# EXERCISE AIM:
Output every line of the entries from the line containing "bh, .004).build('panel', M['board'], bd)" through the last, exactly, with no other content.
begin DATASET ROWS
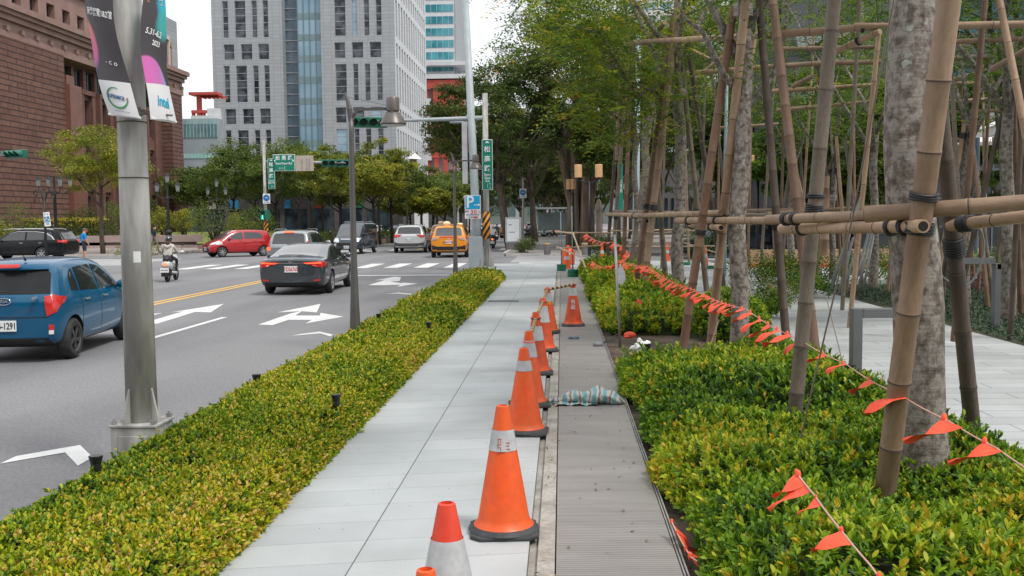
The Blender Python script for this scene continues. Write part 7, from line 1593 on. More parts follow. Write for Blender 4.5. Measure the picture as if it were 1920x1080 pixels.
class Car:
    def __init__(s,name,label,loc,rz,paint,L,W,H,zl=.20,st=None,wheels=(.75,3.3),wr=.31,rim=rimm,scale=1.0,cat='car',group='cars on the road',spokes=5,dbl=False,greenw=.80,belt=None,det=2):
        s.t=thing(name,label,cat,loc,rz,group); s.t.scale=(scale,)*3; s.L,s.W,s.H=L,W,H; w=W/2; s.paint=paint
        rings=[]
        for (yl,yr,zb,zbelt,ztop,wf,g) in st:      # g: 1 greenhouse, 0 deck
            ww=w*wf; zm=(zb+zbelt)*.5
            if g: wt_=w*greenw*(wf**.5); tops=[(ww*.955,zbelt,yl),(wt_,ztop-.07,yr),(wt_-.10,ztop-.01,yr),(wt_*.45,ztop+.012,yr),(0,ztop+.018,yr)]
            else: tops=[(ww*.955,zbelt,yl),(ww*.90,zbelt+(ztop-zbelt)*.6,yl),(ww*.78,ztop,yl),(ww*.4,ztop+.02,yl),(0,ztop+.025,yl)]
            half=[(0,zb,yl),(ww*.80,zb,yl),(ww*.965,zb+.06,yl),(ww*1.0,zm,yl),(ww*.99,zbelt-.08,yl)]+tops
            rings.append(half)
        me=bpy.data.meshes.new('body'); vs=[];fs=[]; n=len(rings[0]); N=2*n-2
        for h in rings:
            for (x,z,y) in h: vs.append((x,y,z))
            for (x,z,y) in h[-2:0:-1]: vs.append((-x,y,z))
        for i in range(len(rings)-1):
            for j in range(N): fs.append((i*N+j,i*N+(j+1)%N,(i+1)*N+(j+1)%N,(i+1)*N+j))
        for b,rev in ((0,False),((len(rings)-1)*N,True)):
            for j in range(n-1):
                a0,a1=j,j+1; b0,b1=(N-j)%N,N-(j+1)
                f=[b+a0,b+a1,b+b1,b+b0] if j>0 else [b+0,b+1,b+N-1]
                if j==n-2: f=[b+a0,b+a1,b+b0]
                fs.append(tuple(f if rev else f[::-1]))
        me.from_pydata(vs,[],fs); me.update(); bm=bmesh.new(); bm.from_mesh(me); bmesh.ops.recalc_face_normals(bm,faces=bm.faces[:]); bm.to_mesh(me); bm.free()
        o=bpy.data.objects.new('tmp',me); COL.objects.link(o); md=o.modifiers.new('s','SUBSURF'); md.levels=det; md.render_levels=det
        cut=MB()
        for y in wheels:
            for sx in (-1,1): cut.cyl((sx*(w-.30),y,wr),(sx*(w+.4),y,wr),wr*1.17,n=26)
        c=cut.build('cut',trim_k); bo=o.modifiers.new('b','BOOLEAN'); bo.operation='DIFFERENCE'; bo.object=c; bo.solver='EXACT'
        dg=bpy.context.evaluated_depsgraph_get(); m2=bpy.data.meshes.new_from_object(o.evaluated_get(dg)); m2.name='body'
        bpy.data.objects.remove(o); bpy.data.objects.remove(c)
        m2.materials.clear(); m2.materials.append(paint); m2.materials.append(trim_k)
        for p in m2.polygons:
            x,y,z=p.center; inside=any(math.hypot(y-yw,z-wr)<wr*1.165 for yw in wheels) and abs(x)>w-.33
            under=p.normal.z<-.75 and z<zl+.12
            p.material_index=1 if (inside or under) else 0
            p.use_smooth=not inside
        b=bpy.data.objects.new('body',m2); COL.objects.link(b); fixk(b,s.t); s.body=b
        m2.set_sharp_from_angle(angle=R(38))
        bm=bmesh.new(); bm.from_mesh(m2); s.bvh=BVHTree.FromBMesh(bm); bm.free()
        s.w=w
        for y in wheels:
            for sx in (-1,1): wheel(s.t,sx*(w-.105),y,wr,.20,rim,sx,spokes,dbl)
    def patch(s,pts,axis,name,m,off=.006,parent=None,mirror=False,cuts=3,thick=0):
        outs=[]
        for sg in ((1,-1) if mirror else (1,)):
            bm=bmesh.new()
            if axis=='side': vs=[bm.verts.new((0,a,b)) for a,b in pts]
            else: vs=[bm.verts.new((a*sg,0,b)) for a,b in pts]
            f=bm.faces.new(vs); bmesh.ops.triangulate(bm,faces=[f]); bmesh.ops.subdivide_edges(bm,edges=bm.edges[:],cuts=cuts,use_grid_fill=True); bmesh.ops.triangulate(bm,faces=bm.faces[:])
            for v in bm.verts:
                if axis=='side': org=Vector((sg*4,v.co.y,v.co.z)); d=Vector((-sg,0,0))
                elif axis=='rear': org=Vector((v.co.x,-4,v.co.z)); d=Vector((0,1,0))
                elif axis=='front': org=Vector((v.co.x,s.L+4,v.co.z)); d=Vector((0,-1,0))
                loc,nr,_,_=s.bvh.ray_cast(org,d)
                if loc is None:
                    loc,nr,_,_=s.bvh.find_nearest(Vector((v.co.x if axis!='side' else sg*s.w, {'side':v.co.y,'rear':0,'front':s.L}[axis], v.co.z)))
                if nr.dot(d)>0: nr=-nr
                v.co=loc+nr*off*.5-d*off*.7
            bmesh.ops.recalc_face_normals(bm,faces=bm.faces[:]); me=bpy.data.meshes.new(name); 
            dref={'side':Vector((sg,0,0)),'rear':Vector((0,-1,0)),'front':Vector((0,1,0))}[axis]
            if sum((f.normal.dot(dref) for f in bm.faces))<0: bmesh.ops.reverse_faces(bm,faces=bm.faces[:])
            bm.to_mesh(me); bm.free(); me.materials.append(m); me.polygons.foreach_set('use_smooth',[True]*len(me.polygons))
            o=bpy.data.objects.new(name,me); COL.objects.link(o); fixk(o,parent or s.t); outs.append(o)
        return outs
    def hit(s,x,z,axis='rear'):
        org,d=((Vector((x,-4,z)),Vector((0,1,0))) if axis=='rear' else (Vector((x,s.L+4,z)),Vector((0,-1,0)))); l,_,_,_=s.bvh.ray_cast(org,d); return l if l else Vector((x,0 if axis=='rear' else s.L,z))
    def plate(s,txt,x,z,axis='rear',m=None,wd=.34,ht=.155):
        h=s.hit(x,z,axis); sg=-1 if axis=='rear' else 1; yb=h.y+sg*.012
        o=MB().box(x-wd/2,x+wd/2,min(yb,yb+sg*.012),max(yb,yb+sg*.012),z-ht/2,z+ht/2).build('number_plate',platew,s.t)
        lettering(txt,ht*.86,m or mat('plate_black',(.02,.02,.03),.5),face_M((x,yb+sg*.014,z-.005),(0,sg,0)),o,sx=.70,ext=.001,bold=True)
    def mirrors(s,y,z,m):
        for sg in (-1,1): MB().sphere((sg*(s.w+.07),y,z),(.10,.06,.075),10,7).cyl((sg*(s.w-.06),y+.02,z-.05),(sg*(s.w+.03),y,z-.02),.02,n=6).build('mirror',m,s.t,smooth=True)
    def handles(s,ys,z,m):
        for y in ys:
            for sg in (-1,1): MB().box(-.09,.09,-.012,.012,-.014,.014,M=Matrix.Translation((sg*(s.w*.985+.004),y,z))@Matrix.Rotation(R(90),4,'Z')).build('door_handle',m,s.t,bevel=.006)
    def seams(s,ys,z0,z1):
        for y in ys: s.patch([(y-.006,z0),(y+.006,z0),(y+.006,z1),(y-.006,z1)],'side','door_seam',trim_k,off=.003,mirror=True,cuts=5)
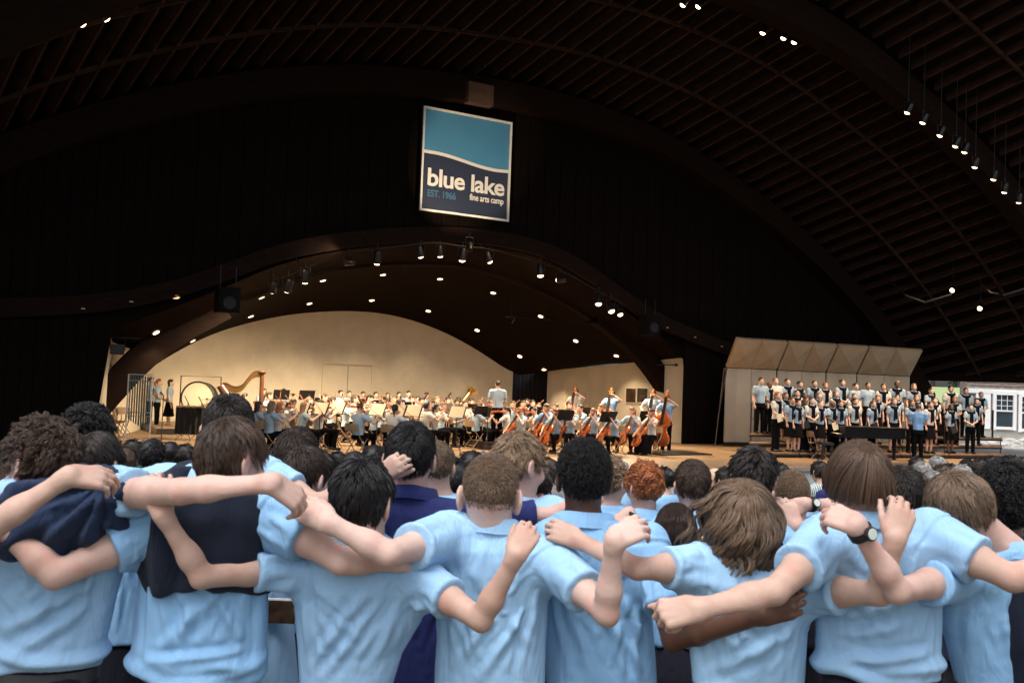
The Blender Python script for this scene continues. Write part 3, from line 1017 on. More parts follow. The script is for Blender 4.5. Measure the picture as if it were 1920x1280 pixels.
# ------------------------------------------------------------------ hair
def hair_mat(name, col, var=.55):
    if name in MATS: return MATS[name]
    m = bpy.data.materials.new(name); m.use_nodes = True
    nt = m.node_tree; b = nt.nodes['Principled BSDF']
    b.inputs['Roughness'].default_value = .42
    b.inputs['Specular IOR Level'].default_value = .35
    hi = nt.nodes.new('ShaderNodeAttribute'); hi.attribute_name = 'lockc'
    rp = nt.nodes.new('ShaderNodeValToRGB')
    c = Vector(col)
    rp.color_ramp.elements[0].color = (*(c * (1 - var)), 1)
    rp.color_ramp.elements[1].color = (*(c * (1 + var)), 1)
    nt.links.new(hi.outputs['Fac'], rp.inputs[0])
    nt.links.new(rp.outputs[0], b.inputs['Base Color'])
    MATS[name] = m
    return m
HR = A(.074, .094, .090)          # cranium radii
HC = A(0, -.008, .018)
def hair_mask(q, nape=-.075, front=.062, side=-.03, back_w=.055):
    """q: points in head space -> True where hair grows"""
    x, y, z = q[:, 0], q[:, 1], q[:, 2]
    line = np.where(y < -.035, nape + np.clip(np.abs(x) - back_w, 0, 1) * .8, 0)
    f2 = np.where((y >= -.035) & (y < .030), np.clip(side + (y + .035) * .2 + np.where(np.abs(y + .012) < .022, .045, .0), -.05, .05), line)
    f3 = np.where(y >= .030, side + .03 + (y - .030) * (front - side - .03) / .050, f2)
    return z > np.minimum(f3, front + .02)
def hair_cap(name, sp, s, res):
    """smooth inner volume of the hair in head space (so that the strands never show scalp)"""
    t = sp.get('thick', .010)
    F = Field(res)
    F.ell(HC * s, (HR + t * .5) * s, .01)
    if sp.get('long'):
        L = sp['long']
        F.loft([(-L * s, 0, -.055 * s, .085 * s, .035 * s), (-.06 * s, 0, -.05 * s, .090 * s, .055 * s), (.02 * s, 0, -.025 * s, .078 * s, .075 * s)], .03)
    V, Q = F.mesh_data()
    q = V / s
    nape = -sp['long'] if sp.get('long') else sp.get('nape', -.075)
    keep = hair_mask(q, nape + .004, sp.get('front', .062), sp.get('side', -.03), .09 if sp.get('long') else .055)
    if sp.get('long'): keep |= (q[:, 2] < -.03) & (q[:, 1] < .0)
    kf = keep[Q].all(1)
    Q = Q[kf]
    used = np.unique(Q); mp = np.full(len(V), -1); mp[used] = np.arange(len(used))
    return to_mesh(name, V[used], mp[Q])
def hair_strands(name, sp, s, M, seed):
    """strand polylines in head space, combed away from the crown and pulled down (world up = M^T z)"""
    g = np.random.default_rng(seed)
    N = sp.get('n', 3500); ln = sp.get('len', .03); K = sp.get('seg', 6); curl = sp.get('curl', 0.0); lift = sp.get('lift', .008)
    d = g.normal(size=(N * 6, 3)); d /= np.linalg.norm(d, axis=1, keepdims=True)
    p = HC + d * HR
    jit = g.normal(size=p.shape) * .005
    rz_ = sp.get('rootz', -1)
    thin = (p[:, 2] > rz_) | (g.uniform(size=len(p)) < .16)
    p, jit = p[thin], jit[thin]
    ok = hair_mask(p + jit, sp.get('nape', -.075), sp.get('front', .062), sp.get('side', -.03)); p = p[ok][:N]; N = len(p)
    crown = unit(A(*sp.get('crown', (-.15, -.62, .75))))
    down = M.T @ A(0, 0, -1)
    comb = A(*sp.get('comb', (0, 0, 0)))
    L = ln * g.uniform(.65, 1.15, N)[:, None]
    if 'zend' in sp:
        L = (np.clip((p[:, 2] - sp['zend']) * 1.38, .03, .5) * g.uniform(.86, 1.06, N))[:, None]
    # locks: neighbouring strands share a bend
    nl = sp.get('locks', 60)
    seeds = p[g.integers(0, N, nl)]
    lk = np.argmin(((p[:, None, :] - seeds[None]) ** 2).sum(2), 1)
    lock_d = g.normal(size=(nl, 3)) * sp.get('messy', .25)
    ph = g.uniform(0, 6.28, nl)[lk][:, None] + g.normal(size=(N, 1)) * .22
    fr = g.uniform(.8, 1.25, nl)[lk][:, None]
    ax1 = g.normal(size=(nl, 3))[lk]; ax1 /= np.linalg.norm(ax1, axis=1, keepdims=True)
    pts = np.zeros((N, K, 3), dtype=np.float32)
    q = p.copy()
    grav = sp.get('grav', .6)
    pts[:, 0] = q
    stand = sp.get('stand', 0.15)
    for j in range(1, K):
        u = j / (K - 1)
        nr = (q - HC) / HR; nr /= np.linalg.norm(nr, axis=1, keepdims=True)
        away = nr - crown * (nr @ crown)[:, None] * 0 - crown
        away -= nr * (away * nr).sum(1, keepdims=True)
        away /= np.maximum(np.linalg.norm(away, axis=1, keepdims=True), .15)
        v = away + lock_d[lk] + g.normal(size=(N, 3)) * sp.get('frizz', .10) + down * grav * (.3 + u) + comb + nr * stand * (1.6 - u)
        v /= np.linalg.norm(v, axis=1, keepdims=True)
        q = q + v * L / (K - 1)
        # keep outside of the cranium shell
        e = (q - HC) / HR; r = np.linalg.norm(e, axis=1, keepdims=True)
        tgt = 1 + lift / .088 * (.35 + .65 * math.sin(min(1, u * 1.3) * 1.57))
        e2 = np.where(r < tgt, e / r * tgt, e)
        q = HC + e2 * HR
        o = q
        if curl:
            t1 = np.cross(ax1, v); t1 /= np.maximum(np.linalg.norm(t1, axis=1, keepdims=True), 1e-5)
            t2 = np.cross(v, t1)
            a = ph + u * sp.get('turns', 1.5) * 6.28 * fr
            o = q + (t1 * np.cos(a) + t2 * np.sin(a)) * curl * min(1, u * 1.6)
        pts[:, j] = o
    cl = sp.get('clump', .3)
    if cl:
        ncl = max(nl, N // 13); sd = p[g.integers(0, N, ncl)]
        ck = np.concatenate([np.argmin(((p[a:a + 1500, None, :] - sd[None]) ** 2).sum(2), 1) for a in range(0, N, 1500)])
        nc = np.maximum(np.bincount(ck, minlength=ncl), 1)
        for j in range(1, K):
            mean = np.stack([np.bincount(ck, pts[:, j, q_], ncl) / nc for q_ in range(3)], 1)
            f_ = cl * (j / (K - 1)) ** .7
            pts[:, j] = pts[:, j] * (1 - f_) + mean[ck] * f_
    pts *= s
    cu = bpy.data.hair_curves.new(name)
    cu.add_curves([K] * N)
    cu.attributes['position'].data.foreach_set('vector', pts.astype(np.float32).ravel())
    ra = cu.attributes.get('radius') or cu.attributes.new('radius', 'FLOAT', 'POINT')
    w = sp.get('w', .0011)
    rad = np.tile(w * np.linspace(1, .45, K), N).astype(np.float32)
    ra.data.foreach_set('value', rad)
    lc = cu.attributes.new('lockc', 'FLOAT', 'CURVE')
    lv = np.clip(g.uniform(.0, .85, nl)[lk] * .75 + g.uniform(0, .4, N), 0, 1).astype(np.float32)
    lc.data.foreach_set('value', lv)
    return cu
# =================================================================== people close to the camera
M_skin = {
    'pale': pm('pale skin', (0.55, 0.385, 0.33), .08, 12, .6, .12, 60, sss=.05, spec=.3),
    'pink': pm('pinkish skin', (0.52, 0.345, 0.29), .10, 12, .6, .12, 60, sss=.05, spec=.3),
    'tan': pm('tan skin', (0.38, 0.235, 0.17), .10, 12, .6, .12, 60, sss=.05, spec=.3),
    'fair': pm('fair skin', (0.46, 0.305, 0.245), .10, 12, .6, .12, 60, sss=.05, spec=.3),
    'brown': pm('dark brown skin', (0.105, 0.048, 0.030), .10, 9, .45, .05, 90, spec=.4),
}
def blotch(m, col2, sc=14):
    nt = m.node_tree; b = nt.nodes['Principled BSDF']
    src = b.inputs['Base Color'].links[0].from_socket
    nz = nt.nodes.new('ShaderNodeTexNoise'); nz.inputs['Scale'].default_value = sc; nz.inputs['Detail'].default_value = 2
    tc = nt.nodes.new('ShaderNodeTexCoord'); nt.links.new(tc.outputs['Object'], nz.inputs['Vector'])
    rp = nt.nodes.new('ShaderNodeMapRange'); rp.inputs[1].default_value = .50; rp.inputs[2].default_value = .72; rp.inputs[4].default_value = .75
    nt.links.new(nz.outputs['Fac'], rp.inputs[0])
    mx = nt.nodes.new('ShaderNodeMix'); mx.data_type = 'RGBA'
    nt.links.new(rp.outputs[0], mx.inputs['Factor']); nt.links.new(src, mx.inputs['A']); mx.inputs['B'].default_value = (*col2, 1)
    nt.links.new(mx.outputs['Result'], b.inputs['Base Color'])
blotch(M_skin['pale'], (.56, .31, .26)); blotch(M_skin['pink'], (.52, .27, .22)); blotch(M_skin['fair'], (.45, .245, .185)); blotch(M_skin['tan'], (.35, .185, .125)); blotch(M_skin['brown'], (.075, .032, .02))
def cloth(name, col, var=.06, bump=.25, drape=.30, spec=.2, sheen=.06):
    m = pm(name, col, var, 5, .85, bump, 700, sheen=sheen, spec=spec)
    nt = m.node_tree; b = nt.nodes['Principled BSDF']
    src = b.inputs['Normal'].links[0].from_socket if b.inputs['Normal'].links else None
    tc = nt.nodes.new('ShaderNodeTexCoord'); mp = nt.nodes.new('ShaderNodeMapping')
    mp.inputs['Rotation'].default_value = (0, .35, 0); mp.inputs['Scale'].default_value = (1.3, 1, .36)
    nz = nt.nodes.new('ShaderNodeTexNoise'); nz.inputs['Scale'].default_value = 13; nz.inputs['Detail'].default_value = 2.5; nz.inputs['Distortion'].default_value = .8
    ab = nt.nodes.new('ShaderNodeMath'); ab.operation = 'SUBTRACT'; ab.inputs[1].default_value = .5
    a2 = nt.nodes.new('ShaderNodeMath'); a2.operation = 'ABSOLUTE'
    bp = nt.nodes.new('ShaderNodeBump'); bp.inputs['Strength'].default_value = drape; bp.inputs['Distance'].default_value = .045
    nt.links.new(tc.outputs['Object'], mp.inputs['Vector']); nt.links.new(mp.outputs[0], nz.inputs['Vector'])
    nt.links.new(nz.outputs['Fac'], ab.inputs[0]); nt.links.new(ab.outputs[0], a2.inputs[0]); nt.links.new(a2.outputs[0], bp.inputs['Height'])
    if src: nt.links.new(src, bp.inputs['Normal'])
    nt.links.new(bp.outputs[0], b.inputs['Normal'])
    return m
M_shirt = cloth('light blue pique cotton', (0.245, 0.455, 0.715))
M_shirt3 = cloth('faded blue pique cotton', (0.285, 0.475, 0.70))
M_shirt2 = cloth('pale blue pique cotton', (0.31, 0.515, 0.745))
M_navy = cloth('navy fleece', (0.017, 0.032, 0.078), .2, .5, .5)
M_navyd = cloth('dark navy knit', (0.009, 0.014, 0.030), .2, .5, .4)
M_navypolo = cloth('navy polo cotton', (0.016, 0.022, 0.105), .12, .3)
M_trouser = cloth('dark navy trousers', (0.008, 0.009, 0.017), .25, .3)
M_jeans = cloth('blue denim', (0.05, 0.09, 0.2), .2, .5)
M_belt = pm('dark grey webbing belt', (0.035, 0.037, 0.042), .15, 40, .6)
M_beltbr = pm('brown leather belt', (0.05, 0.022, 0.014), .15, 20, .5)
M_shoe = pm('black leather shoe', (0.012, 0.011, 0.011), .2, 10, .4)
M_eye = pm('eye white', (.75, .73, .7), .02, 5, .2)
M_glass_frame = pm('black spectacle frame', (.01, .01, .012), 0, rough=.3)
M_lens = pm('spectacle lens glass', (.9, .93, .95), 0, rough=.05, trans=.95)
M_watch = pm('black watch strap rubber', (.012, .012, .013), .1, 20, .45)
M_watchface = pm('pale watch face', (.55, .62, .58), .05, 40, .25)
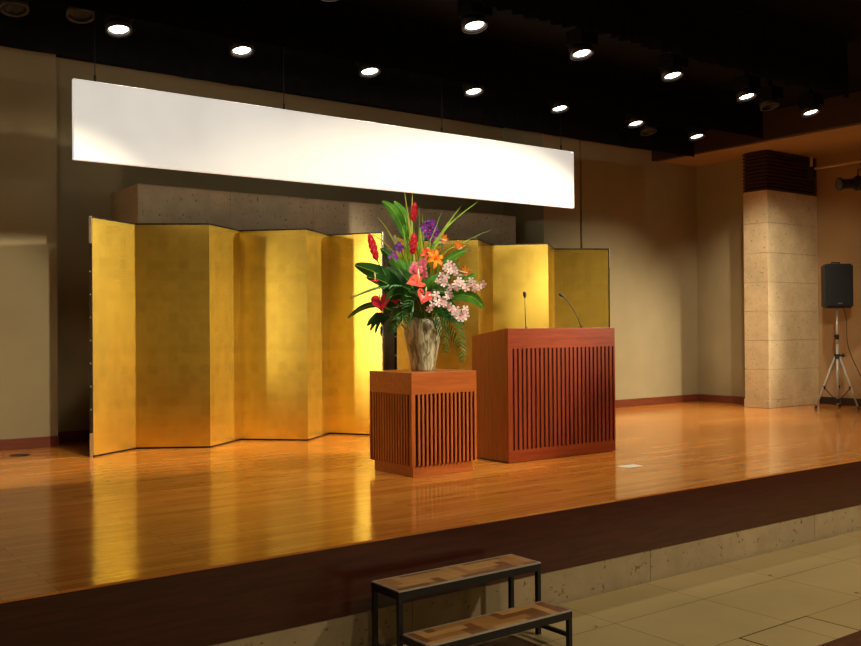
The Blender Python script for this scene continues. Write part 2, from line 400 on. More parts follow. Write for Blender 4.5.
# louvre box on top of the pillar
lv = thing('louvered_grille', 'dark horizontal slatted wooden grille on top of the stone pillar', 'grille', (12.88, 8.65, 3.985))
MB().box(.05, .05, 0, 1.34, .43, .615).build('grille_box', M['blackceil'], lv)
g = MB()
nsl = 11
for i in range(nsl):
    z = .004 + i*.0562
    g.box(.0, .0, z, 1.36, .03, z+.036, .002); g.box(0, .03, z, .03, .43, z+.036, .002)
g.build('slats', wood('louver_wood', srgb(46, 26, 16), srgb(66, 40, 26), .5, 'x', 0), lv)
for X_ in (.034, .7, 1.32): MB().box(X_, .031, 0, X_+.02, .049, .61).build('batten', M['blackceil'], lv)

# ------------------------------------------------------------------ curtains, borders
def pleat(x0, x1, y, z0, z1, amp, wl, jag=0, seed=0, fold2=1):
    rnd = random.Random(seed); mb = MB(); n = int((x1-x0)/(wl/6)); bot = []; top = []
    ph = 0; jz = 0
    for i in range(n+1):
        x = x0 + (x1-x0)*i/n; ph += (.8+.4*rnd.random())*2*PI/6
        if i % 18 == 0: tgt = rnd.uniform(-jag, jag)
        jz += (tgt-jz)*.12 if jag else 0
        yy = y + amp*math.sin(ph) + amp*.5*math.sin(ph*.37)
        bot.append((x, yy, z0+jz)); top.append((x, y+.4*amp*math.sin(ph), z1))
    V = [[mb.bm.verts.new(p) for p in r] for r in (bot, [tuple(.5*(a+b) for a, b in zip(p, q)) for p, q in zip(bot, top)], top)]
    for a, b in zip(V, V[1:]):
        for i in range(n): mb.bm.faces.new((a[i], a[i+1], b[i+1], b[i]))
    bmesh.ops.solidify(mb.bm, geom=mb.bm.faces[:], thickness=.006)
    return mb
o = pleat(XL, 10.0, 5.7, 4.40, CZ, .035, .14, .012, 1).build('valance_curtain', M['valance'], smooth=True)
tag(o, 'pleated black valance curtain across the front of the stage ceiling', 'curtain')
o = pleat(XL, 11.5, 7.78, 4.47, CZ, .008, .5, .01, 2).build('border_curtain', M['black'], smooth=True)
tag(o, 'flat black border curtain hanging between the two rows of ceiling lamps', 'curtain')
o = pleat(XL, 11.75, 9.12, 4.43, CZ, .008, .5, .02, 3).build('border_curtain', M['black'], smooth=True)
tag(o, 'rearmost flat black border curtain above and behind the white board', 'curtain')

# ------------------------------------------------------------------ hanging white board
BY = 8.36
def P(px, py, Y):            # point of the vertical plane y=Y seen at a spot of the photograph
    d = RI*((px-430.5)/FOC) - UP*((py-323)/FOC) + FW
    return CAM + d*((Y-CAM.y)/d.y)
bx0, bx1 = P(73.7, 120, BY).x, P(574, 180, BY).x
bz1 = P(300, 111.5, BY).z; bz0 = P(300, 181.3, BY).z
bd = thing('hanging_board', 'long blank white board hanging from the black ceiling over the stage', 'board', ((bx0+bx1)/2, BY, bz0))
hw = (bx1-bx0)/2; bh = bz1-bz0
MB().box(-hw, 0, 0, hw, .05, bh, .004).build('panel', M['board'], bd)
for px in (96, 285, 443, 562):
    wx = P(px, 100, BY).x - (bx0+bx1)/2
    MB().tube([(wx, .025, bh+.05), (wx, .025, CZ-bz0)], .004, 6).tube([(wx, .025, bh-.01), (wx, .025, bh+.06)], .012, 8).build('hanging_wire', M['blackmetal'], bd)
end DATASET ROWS
# TASK RESPONSE:
MB().box(-hw, 0, 0, hw, .05, bh, .004).build('panel', M['board'], bd)
for px in (96, 285, 443, 562):
    wx = P(px, 100, BY).x - (bx0+bx1)/2
    MB().tube([(wx, .025, bh+.05), (wx, .025, CZ-bz0)], .004, 6).tube([(wx, .025, bh-.01), (wx, .025, bh+.06)], .012, 8).build('hanging_wire', M['blackmetal'], bd)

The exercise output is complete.